* TO BE DONE *
Leave the pictures out and copy exactly the lines from the line containing "Build this scene" to the line containing "COL = sc.collection", both lines included.

** start SOURCE RECORDS **

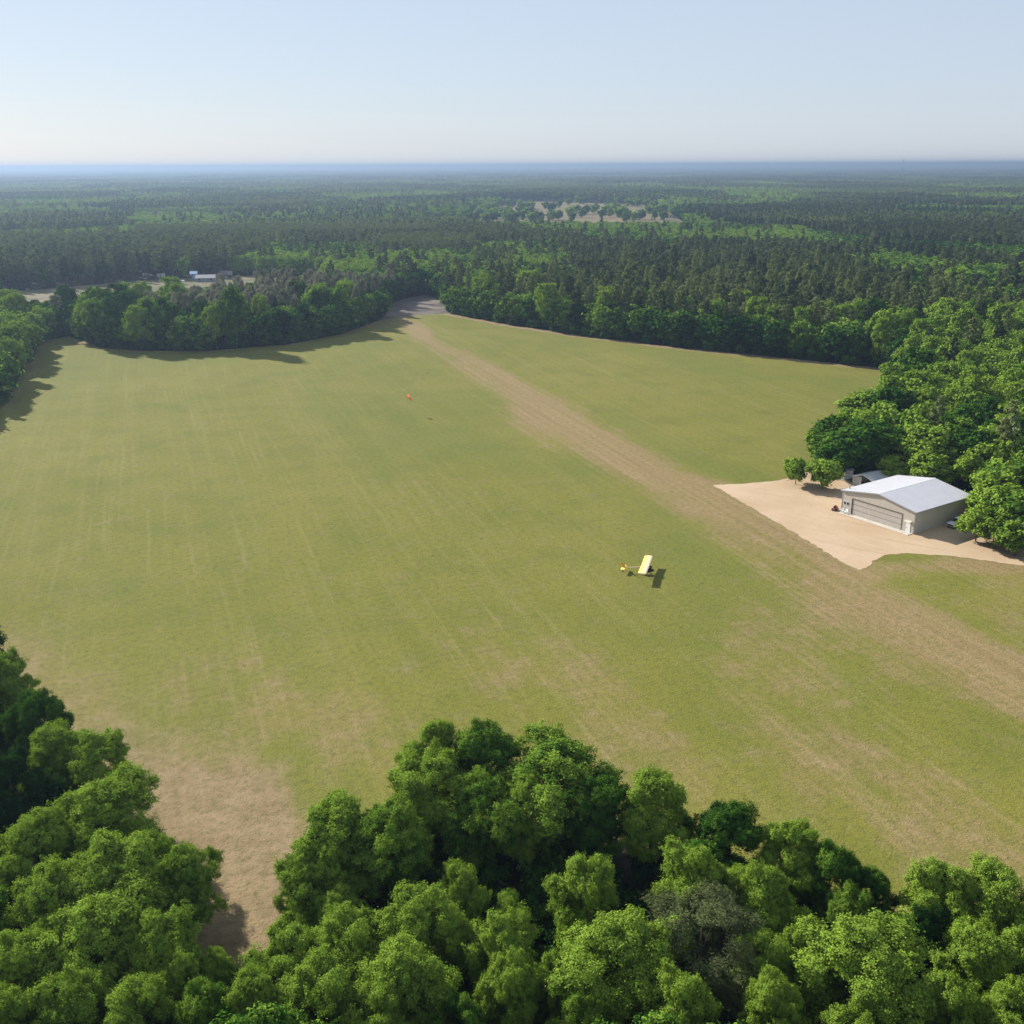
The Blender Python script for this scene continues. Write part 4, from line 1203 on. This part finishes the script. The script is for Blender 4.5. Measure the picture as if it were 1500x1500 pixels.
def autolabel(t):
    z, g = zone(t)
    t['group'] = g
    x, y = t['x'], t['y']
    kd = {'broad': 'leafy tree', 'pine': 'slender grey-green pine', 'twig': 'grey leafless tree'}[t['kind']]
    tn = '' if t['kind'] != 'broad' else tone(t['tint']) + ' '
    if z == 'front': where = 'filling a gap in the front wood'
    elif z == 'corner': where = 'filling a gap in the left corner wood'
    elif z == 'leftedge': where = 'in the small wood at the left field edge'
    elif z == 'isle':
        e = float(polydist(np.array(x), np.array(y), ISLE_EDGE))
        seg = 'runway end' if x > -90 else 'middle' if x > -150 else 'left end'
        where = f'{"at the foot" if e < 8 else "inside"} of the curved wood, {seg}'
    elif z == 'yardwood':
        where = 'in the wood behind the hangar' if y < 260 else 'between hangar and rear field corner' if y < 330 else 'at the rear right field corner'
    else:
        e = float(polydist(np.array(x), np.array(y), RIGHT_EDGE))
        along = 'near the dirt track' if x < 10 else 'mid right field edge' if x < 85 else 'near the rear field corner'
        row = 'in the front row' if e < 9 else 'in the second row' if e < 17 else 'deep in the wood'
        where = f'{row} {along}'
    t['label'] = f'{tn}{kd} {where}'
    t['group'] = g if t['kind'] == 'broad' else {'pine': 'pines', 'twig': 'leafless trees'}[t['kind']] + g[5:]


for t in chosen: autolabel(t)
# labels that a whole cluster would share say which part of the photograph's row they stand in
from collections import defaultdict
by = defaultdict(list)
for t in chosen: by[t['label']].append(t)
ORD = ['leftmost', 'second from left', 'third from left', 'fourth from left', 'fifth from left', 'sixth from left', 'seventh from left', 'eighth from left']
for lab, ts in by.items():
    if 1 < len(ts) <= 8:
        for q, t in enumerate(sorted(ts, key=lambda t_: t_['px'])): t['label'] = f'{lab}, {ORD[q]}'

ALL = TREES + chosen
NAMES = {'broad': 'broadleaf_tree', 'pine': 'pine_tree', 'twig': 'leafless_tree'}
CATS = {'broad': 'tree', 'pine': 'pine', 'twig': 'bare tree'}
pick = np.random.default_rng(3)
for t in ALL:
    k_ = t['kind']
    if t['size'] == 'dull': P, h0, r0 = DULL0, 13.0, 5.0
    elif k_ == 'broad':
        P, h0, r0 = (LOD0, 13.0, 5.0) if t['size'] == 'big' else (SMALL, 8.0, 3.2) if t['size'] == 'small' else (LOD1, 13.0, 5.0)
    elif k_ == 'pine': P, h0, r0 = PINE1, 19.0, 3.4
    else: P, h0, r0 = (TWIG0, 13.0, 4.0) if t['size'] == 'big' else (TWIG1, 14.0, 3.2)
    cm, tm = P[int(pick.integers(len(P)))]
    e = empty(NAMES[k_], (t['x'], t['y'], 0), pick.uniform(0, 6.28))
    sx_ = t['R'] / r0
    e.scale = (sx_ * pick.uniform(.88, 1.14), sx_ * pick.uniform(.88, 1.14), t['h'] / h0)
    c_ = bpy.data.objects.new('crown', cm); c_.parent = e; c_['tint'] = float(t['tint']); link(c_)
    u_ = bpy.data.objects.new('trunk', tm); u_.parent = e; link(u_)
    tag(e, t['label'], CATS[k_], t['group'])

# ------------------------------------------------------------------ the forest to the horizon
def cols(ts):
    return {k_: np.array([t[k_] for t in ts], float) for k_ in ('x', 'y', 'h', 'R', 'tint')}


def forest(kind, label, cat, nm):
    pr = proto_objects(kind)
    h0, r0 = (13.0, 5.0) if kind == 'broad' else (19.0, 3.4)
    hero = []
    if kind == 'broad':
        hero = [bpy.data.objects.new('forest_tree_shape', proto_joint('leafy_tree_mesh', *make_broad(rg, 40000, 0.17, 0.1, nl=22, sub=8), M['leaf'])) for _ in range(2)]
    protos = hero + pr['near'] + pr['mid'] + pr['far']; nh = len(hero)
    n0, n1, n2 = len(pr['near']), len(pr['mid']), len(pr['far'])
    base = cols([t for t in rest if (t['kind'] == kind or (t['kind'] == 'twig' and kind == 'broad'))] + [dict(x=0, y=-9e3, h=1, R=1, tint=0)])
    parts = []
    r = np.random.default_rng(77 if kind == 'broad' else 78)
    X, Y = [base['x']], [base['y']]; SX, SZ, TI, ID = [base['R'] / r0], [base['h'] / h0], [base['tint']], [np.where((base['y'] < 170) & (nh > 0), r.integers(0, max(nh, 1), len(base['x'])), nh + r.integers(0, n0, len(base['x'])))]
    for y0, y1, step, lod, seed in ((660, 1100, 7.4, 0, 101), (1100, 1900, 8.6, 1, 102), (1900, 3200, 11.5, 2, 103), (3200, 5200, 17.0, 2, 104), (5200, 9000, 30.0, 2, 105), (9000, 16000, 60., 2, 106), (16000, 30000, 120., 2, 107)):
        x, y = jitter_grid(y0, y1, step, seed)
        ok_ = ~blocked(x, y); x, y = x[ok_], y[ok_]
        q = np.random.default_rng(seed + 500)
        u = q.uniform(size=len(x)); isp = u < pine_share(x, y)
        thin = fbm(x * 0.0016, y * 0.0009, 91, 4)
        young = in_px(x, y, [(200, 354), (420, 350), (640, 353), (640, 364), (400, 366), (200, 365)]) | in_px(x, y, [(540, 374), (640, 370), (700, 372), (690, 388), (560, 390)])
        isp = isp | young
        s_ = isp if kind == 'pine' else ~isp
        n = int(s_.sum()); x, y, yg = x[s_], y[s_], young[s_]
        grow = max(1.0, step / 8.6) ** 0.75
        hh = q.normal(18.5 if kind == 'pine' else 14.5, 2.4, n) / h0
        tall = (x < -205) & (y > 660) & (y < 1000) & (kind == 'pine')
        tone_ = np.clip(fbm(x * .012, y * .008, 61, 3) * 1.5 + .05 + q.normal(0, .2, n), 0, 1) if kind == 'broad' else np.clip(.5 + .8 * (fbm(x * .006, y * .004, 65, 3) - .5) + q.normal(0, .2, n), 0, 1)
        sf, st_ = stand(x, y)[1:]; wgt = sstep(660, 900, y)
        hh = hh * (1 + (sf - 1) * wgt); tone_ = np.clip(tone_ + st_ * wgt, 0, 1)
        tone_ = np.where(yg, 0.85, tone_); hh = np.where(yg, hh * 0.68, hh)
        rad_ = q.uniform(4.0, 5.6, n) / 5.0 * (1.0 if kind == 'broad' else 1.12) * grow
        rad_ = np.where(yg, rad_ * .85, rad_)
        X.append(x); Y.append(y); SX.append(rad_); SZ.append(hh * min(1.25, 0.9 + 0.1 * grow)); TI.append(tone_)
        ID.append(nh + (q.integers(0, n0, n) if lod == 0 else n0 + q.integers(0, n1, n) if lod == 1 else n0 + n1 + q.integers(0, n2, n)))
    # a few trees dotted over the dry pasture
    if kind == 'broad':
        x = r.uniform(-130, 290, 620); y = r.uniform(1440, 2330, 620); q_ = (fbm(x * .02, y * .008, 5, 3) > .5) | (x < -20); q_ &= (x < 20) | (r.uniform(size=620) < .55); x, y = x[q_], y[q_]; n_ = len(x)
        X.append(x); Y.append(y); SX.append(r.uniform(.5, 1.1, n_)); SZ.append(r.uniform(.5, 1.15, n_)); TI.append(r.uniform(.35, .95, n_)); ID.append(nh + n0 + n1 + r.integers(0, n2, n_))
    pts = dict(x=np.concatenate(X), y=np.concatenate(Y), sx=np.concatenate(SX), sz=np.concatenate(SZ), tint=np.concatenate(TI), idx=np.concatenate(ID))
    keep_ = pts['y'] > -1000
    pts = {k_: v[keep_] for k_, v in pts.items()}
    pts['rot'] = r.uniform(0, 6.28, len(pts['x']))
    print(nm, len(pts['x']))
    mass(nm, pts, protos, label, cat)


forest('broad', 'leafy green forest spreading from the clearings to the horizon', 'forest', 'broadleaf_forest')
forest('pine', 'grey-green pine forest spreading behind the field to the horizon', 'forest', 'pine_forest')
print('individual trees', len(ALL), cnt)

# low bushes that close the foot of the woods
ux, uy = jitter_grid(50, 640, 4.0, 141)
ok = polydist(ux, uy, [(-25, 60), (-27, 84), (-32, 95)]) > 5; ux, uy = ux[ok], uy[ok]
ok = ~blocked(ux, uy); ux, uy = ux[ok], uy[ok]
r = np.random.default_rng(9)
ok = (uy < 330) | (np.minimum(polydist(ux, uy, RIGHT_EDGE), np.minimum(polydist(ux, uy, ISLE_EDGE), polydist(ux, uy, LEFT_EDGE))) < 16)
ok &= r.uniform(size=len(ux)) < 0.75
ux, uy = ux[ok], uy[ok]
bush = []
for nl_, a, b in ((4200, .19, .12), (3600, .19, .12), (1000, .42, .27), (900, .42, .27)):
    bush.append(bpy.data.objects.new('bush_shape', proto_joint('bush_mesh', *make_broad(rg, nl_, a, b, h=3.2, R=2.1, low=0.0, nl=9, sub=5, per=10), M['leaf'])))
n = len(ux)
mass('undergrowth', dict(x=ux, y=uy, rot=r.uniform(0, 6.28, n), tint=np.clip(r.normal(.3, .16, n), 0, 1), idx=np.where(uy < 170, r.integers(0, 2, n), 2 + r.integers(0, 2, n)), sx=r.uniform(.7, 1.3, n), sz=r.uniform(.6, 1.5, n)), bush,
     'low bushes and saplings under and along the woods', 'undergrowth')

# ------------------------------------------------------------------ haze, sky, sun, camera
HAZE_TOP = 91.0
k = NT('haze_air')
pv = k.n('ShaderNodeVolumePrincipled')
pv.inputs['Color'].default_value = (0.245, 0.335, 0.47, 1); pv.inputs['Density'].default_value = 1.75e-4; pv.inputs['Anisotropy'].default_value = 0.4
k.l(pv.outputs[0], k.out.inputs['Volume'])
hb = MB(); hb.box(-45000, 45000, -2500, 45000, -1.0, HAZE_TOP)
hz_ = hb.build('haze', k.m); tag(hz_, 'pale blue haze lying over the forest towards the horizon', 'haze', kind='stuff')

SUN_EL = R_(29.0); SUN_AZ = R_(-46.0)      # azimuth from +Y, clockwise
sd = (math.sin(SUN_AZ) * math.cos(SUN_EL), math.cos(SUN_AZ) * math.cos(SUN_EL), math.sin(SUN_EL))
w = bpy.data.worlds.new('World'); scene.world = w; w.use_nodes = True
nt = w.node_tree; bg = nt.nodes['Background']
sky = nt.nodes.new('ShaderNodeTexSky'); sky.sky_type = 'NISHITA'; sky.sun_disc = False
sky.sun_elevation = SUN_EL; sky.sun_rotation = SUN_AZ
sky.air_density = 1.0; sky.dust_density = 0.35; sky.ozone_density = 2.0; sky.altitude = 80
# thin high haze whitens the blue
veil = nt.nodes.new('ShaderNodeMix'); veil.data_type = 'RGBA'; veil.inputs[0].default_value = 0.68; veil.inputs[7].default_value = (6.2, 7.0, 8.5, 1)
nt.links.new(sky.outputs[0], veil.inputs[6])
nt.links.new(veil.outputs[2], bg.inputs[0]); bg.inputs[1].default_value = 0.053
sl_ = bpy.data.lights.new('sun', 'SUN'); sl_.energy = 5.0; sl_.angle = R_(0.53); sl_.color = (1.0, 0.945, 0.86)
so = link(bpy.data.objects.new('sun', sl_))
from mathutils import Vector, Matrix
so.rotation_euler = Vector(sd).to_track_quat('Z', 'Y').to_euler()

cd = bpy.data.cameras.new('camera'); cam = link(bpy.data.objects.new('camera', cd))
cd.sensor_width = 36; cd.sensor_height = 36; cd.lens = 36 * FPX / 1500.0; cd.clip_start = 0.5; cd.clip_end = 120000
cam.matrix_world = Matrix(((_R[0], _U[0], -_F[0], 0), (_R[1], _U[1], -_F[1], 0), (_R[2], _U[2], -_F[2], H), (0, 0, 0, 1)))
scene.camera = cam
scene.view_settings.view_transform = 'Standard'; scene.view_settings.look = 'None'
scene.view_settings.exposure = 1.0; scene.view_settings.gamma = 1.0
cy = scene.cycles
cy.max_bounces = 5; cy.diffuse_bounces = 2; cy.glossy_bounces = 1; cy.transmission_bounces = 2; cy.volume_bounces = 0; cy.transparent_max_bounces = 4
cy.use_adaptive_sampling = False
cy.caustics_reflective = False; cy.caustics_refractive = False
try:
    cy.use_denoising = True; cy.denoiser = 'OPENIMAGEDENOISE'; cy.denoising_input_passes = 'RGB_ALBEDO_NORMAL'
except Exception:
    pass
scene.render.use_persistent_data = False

** end SOURCE RECORDS **
** start SOURCE RECORDS **

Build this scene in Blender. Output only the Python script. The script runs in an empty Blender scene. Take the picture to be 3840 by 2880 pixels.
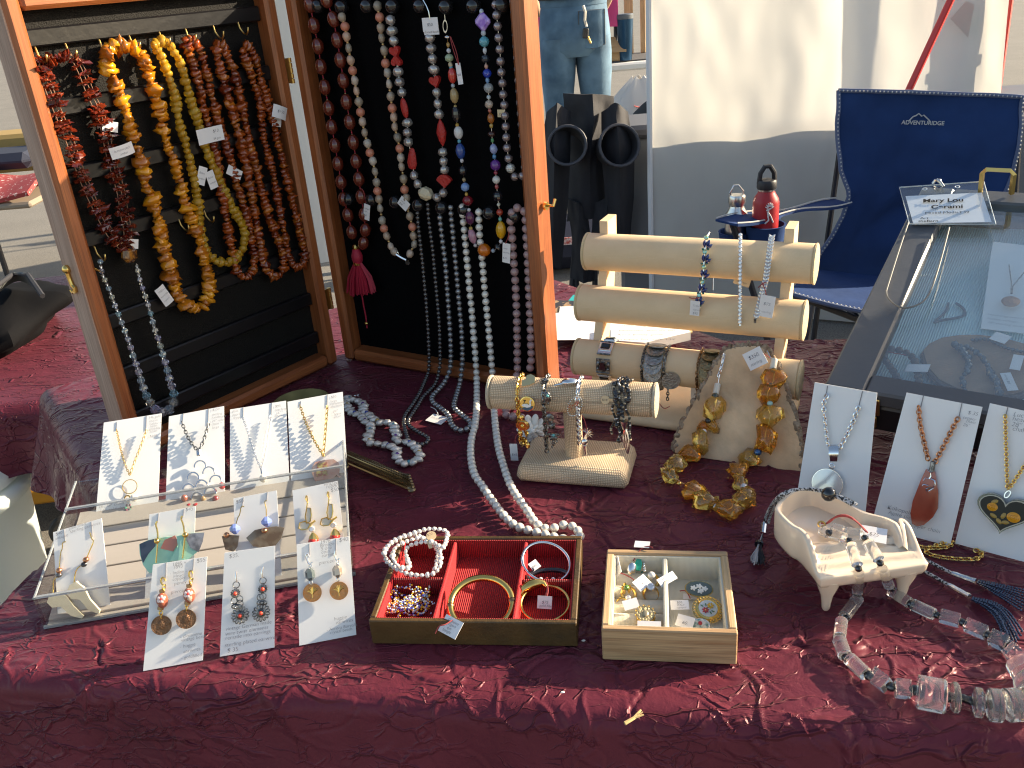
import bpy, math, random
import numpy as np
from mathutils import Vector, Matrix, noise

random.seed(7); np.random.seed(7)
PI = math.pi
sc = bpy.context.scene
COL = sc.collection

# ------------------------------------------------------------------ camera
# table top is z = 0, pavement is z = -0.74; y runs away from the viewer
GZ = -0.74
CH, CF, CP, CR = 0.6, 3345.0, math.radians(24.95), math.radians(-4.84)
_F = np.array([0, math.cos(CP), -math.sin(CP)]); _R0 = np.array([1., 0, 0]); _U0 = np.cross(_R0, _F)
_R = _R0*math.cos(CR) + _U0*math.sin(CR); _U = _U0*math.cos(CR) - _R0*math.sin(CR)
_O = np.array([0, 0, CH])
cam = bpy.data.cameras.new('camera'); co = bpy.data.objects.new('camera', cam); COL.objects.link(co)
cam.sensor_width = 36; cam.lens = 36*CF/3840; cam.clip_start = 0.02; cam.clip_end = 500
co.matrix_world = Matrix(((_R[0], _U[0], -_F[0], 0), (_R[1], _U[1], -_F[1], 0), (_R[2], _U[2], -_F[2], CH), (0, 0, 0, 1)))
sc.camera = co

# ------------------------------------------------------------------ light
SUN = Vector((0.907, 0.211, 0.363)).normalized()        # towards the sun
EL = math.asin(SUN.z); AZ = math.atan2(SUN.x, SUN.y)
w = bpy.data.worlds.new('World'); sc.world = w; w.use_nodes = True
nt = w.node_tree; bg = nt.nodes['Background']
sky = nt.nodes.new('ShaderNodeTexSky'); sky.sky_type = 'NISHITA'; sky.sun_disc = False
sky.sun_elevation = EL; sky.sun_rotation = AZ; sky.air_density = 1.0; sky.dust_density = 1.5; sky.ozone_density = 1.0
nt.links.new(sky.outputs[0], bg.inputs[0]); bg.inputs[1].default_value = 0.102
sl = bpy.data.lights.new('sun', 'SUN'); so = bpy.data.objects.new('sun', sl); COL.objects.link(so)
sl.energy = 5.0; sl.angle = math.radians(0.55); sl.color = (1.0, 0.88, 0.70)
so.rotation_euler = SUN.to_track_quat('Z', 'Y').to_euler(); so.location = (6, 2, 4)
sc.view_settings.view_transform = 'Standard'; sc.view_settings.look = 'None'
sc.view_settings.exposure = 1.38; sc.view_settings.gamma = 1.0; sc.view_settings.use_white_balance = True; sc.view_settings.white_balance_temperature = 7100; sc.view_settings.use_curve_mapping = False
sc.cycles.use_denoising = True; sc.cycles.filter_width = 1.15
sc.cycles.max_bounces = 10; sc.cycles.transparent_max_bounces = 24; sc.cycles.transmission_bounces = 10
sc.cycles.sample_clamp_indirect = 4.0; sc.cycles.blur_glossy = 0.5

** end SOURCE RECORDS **

* FINAL ANSWER *
Build this scene in Blender. Output only the Python script. The script runs in an empty Blender scene. Take the picture to be 3840 by 2880 pixels.
import bpy, math, random
import numpy as np
from mathutils import Vector, Matrix, noise

random.seed(7); np.random.seed(7)
PI = math.pi
sc = bpy.context.scene
COL = sc.collection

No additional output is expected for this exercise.